Skip all pictures, then copy the lines from the start of the data through the line with "w.node_tree.nodes['Background'].inputs[1].default_value = 2.1", keeping both ends.
___
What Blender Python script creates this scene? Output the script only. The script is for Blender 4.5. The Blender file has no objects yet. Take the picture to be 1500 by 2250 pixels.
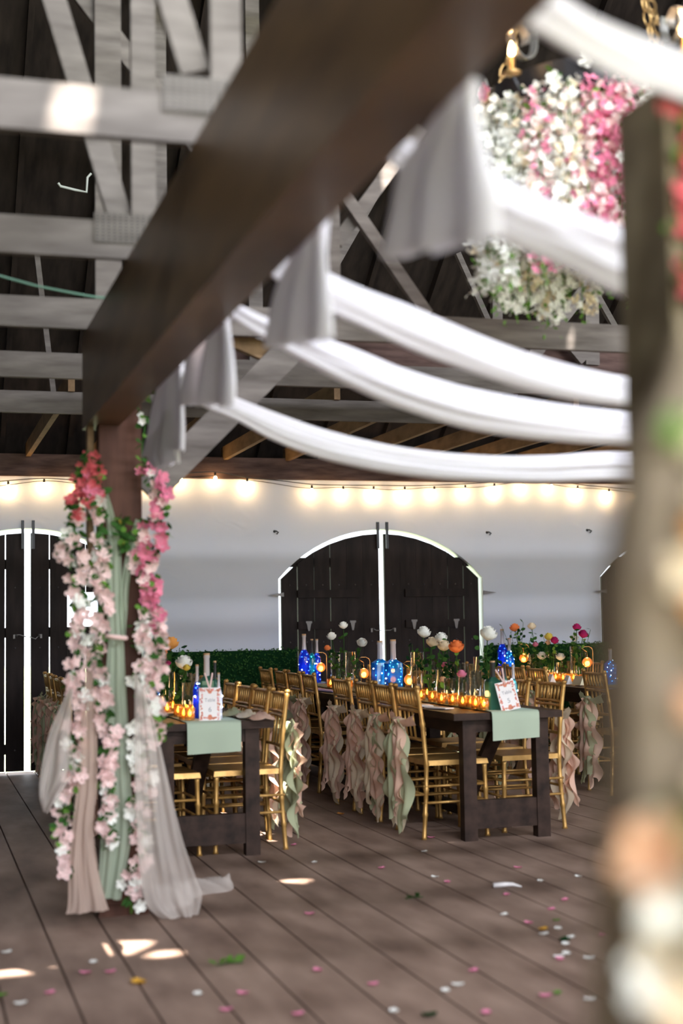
import bpy, math, random
from mathutils import Vector, Matrix
R = random.Random(7)
SC = bpy.context.scene
COL = SC.collection
# ------------------------------------------------------------------ camera
F = 3125.0
YAW, PITCH, ROLL = math.radians(16.72), math.radians(4.373), 0.016
CAM = Vector((0, 0, 1.34))
cF = Vector((math.sin(YAW) * math.cos(PITCH), math.cos(YAW) * math.cos(PITCH), math.sin(PITCH)))
r0 = Vector((math.cos(YAW), -math.sin(YAW), 0))
u0 = r0.cross(cF)
cR = r0 * math.cos(ROLL) - u0 * math.sin(ROLL)
cU = u0 * math.cos(ROLL) + r0 * math.sin(ROLL)
cam = bpy.data.objects.new('camera', bpy.data.cameras.new('camera'))
COL.objects.link(cam)
m = Matrix((cR, cU, -cF)).transposed().to_4x4()
m.translation = CAM
cam.matrix_world = m
cam.data.sensor_fit = 'VERTICAL'
cam.data.sensor_height = 36
cam.data.sensor_width = 24
cam.data.lens = 50
cam.data.clip_end = 200
cam.data.dof.use_dof = True
cam.data.dof.focus_distance = 11.0
cam.data.dof.aperture_fstop = 1.3
SC.camera = cam
SC.view_settings.view_transform = 'Standard'
SC.view_settings.look = 'None'
SC.view_settings.gamma = 1
SC.view_settings.use_curve_mapping = False
SC.view_settings.exposure = 0.62
SC.cycles.use_denoising = True
SC.cycles.max_bounces = 8
SC.cycles.transparent_max_bounces = 24
SC.cycles.sample_clamp_indirect = 4
SC.cycles.caustics_reflective = False
SC.cycles.caustics_refractive = False
# ------------------------------------------------------------------ world and lights
w = bpy.data.worlds.new('world'); SC.world = w; w.use_nodes = True
w.node_tree.nodes['Background'].inputs[0].default_value = (0.86, 0.93, 1.0, 1)
w.node_tree.nodes['Background'].inputs[1].default_value = 2.1

def light(name, kind, loc, energy, color, size=None, aim=None, size_y=None, parent=None):
    l = bpy.data.lights.new(name, kind); l.energy = energy; l.color = color
    if kind == 'AREA':
        l.shape = 'RECTANGLE'; l.size = size; l.size_y = size_y
    elif kind == 'POINT': l.shadow_soft_size = size
    elif kind == 'SUN': l.angle = size
    o = bpy.data.objects.new(name, l); COL.objects.link(o); o.location = loc
    if aim is not None: o.rotation_euler = (Vector(aim) - Vector(loc)).to_track_quat('-Z', 'Y').to_euler()
    if parent: o.parent = parent
    return o
light('daylight_open_front', 'AREA', (2.5, -4.4, 3.3), 520, (0.93, 0.95, 1.0), 8, (3.0, 7.5, 0.6), 2.2)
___
● OUTPUT FOR THIS EXERCISE:
What Blender Python script creates this scene? Output the script only. The script is for Blender 4.5. The Blender file has no objects yet. Take the picture to be 1500 by 2250 pixels.
import bpy, math, random
from mathutils import Vector, Matrix
R = random.Random(7)
SC = bpy.context.scene
COL = SC.collection
# ------------------------------------------------------------------ camera
F = 3125.0
YAW, PITCH, ROLL = math.radians(16.72), math.radians(4.373), 0.016
CAM = Vector((0, 0, 1.34))
cF = Vector((math.sin(YAW) * math.cos(PITCH), math.cos(YAW) * math.cos(PITCH), math.sin(PITCH)))
r0 = Vector((math.cos(YAW), -math.sin(YAW), 0))
u0 = r0.cross(cF)
cR = r0 * math.cos(ROLL) - u0 * math.sin(ROLL)
cU = u0 * math.cos(ROLL) + r0 * math.sin(ROLL)
cam = bpy.data.objects.new('camera', bpy.data.cameras.new('camera'))
COL.objects.link(cam)
m = Matrix((cR, cU, -cF)).transposed().to_4x4()
m.translation = CAM
cam.matrix_world = m
cam.data.sensor_fit = 'VERTICAL'
cam.data.sensor_height = 36
cam.data.sensor_width = 24
cam.data.lens = 50
cam.data.clip_end = 200
cam.data.dof.use_dof = True
cam.data.dof.focus_distance = 11.0
cam.data.dof.aperture_fstop = 1.3
SC.camera = cam
SC.view_settings.view_transform = 'Standard'
SC.view_settings.look = 'None'
SC.view_settings.gamma = 1
SC.view_settings.use_curve_mapping = False
SC.view_settings.exposure = 0.62
SC.cycles.use_denoising = True
SC.cycles.max_bounces = 8
SC.cycles.transparent_max_bounces = 24
SC.cycles.sample_clamp_indirect = 4
SC.cycles.caustics_reflective = False
SC.cycles.caustics_refractive = False
# ------------------------------------------------------------------ world and lights
w = bpy.data.worlds.new('world'); SC.world = w; w.use_nodes = True
w.node_tree.nodes['Background'].inputs[0].default_value = (0.86, 0.93, 1.0, 1)
w.node_tree.nodes['Background'].inputs[1].default_value = 2.1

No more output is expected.